Aunque la historia lo prueba una y otra vez ―desde la Revolución francesa hasta la Revolución rusa―, parece que muchas ideólogos e intelectuales contemporáneos (la mayoría sin duda bien intencionados) no aceptan que los hombres no pueden ser iguales y a la vez libres. Y es que la igualdad no existe por una razón: las aspiraciones humanas. Aunque condicionadas por la voluntad individual y las restricciones de cada época, hay motivaciones que no son explicables por ninguna ciencia social y tienen que ver más con el inconsciente (y no solo en términos freudianos) que cada persona única trae bajo el brazo: sus talentos, fortalezas, debilidades, complejos, prejuicios, contradicciones y un largo etcétera.
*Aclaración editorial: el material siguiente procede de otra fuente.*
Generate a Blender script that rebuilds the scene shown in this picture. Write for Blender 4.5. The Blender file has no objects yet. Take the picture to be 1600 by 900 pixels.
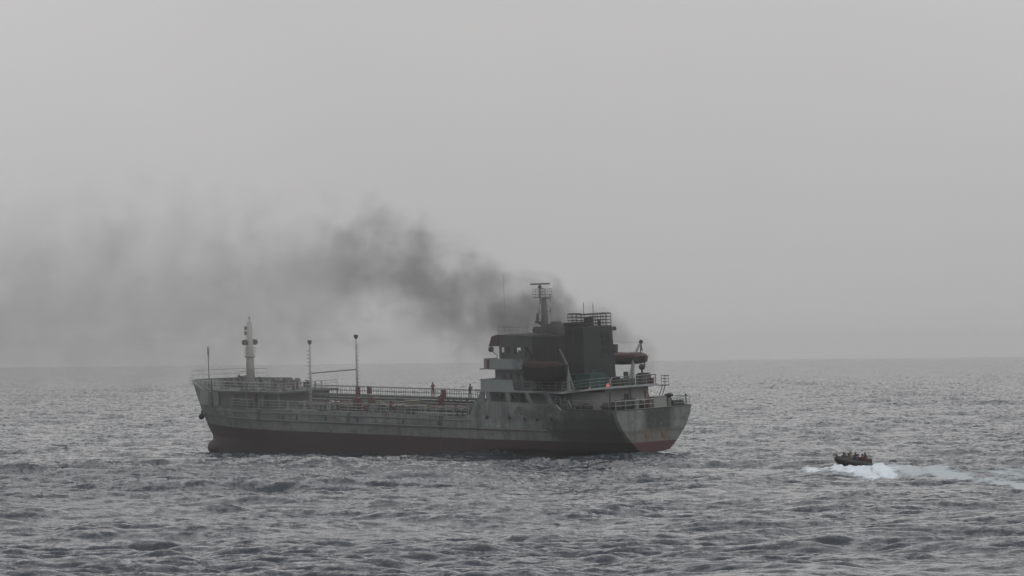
import bpy, math, random
import numpy as np
from mathutils import Matrix, Vector
R = math.radians
PI_ = math.pi
random.seed(7)
sc = bpy.context.scene
C = sc.collection

# ------------------------------------------------------------------ camera
CAM_H = 12.2
FPX = 8200.0                     # focal length in pixels of a 1600 wide frame
cam_d = bpy.data.cameras.new('camera')
cam_d.sensor_width = 36.0
cam_d.lens = FPX / 1600.0 * 36.0
cam_d.clip_start = 1.0
cam_d.clip_end = 60000.0
cam = bpy.data.objects.new('camera', cam_d)
C.objects.link(cam)
pitch = math.atan(100.0 / FPX)
roll = math.atan(0.0105)
fwd = Vector((0, math.cos(pitch), math.sin(pitch)))
rgt = Vector((1, 0, 0))
upv = rgt.cross(fwd)
r2 = rgt * math.cos(roll) - upv * math.sin(roll)
u2 = upv * math.cos(roll) + rgt * math.sin(roll)
M = Matrix((r2, u2, -fwd)).transposed().to_4x4()
M.translation = (0, 0, CAM_H)
cam.matrix_world = M
sc.camera = cam

# ------------------------------------------------------------------ sky, sun, exposure
sc.view_settings.view_transform = 'Standard'
sc.view_settings.look = 'None'
sc.view_settings.exposure = 0.0
sc.view_settings.gamma = 1.0
SUN_EL, SUN_AZ = R(52), R(150)
world = bpy.data.worlds.new('World')
sc.world = world
world.use_nodes = True
wn, wl = world.node_tree.nodes, world.node_tree.links
wn.clear()
sky = wn.new('ShaderNodeTexSky')
sky.sky_type = 'NISHITA'
sky.sun_disc = False
sky.sun_elevation = SUN_EL
sky.sun_rotation = SUN_AZ
sky.air_density = 1.0
sky.dust_density = 6.0
hsv = wn.new('ShaderNodeHueSaturation')
hsv.inputs['Saturation'].default_value = 0.12
wl.new(sky.outputs[0], hsv.inputs['Color'])
# a closed overcast evens the sky out: mix the clear sky with a plain grey cloud layer, a little brighter overhead
tc = wn.new('ShaderNodeTexCoord')
sep = wn.new('ShaderNodeSeparateXYZ')
wl.new(tc.outputs['Generated'], sep.inputs[0])
ramp = wn.new('ShaderNodeMapRange')
ramp.inputs['From Min'].default_value = -0.02
ramp.inputs['From Max'].default_value = 1.0
ramp.inputs['To Min'].default_value = 5.9
ramp.inputs['To Max'].default_value = 7.6
wl.new(sep.outputs['Z'], ramp.inputs['Value'])
nz = wn.new('ShaderNodeTexNoise')
nz.inputs['Scale'].default_value = 7.0
nz.inputs['Detail'].default_value = 5.0
wl.new(tc.outputs['Generated'], nz.inputs['Vector'])
nr = wn.new('ShaderNodeMapRange')
nr.inputs['To Min'].default_value = 0.9
nr.inputs['To Max'].default_value = 1.1
wl.new(nz.outputs['Fac'], nr.inputs['Value'])
low = wn.new('ShaderNodeMapRange')      # the overcast dims towards the horizon, the same all the way round
low.interpolation_type = 'SMOOTHSTEP'
for i_, v_ in enumerate((-0.03, 0.09, 0.86, 1.06)): low.inputs[i_+1].default_value = v_
wl.new(sep.outputs['Z'], low.inputs[0])
lm = wn.new('ShaderNodeMath'); lm.operation = 'MULTIPLY'
wl.new(low.outputs[0], lm.inputs[0]); wl.new(ramp.outputs[0], lm.inputs[1])
mu = wn.new('ShaderNodeMath'); mu.operation = 'MULTIPLY'
wl.new(lm.outputs[0], mu.inputs[0]); wl.new(nr.outputs[0], mu.inputs[1])
cl = wn.new('ShaderNodeVectorMath'); cl.operation = 'SCALE'
cl.inputs[0].default_value = (1.0, 0.985, 0.985)
wl.new(mu.outputs[0], cl.inputs['Scale'])
mx = wn.new('ShaderNodeMix'); mx.data_type = 'RGBA'
mx.inputs[0].default_value = 0.9
wl.new(hsv.outputs[0], mx.inputs[6]); wl.new(cl.outputs[0], mx.inputs[7])
bg = wn.new('ShaderNodeBackground')
bg.inputs['Strength'].default_value = 0.093
wl.new(mx.outputs[2], bg.inputs['Color'])
wo = wn.new('ShaderNodeOutputWorld')
wl.new(bg.outputs[0], wo.inputs['Surface'])

sun_d = bpy.data.lights.new('sun', 'SUN')
sun_d.energy = 0.8
sun_d.angle = R(25)
sun_d.color = (1.0, 0.97, 0.93)
sun = bpy.data.objects.new('sun', sun_d)
sun.rotation_euler = (math.pi/2 - SUN_EL, 0, math.pi - SUN_AZ)
C.objects.link(sun)
HAZE_DENSITY = 1.05e-4
sc.cycles.volume_bounces = 4
sc.cycles.max_bounces = 12

# ------------------------------------------------------------------ helpers
def tag(o, label=None, cat=None, group=None, kind=None):
    if label: o['label'] = label
    if cat: o['category'] = cat
    if group: o['group'] = group
    if kind: o['kind'] = kind
    return o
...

La única manera de que los seres humanos se consideren iguales sería forzando su libertad individual en aras de una igualdad artificial. ¿Y quién debería establecer y cuidar esta igualdad? El Estado. Pero ¿el Estado no está acaso conformado también por personas que son diferentes? Este es el talón de Aquiles de las sociedades igualitarias, que explica gran parte del totalitarismo del siglo XX.

Es difícil romper este paradigma, justamente porque en las sociedades libres las desigualdades son inevitables precisamente por las aspiraciones que nos diferencian. Para no degenerar a una sociedad darwiniana, las naciones que han logrado reducir estas desigualdades sin sacrificar la libertad son aquellas que practican la tolerancia: respeto íntegro hacia el otro, a sus ideas, prácticas o creencias, independientemente de que choquen o sean diferentes a las nuestras. Sé que resulta esquemática esta explicación, pero es por mi torpeza, no por mi intención.
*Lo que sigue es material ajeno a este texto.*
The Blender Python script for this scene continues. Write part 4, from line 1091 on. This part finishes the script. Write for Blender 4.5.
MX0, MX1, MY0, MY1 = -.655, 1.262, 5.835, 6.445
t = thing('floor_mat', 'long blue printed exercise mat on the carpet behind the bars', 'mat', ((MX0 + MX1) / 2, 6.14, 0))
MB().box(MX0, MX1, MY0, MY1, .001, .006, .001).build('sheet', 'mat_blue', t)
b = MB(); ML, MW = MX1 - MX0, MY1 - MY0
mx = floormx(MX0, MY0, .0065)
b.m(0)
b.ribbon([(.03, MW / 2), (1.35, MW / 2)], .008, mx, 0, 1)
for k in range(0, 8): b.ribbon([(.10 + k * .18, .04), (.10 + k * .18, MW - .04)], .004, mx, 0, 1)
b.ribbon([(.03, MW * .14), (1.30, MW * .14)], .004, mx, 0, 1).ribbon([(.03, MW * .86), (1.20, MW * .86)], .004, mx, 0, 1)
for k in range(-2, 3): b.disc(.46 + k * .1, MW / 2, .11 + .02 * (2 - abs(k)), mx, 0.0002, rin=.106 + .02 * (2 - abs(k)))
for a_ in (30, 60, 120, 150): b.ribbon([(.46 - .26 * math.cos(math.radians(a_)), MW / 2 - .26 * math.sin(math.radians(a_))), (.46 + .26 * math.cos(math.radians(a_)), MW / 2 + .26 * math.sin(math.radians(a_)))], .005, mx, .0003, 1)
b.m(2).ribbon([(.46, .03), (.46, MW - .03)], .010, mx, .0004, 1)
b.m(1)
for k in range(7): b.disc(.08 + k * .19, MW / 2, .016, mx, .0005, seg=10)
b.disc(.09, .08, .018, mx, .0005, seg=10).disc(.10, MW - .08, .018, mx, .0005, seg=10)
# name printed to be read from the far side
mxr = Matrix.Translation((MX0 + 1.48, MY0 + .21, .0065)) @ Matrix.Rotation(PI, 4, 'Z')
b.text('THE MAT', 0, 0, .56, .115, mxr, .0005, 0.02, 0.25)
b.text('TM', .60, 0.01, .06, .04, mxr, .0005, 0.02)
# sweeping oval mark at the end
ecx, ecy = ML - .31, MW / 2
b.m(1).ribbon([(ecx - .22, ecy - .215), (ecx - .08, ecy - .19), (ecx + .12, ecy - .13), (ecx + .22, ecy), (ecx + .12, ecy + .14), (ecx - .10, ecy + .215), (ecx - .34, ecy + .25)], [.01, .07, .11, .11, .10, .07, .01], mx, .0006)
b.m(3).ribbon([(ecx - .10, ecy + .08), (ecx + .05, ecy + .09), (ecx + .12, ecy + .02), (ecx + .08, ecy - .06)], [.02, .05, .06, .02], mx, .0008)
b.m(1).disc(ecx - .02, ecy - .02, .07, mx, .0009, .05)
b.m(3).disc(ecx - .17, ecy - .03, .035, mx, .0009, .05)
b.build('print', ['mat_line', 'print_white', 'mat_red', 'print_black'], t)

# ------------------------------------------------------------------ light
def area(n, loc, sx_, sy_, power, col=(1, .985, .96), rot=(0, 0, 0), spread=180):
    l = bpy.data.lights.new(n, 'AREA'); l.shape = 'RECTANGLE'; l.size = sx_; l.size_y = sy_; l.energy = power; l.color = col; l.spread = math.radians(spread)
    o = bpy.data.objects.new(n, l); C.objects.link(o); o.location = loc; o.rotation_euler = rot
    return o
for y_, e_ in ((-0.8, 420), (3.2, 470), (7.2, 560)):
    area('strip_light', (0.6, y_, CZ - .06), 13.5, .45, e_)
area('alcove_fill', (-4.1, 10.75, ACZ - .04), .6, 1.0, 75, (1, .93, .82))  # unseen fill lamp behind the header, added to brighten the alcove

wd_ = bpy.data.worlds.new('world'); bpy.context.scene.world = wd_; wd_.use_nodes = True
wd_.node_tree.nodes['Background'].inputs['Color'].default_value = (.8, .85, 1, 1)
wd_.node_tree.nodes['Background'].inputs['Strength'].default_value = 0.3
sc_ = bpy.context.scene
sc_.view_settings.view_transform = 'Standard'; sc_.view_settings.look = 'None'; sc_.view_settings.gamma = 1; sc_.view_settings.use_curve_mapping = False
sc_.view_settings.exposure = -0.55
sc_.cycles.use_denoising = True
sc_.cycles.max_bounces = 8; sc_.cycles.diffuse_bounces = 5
Pero creo que cualquier ideología que defienda aquel modelo totalitario ―sea de izquierda o de derecha― debe ser combatido sin contemplaciones, oponiendo la tolerancia y la soberanía individual. Eso es lo primero. A partir de allí se pueden discutir (y criticar) los diferentes caminos para acercarnos lo mejor posible a aquella sociedad ideal que todos aspiramos, aunque sea inalcanzable porque depende del barro humano.

Para ello hay que entender que la responsabilidad de nuestro destino depende de nosotros, no del estado; y esa responsabilidad solo surge cuando hay libertad de escoger. Para no olvidarlo bien vale la pena recuperar aquel espíritu crítico que practicó Hugh Hefner desde su revista, recordando que la labor del editor, además de crear contenidos que nos informen, nos hagan pensar o simplemente nos diviertan, debe también criticar cualquier tipo de poder ―todo poder―, y recordarle sus límites.


Ricardo Meinhold Gálvez nació en Lima en 1971. Es editor y escritor. Ha colaborado para revistas como SOHO Perú y URL, Una revista de libros. Ha sido editor de la revista Beppo de la Escuela de Edición de Lima. Es especialista en finanzas y considera la edición como una manera de influir, para bien, pero sobre todo para mal, en la sociedad.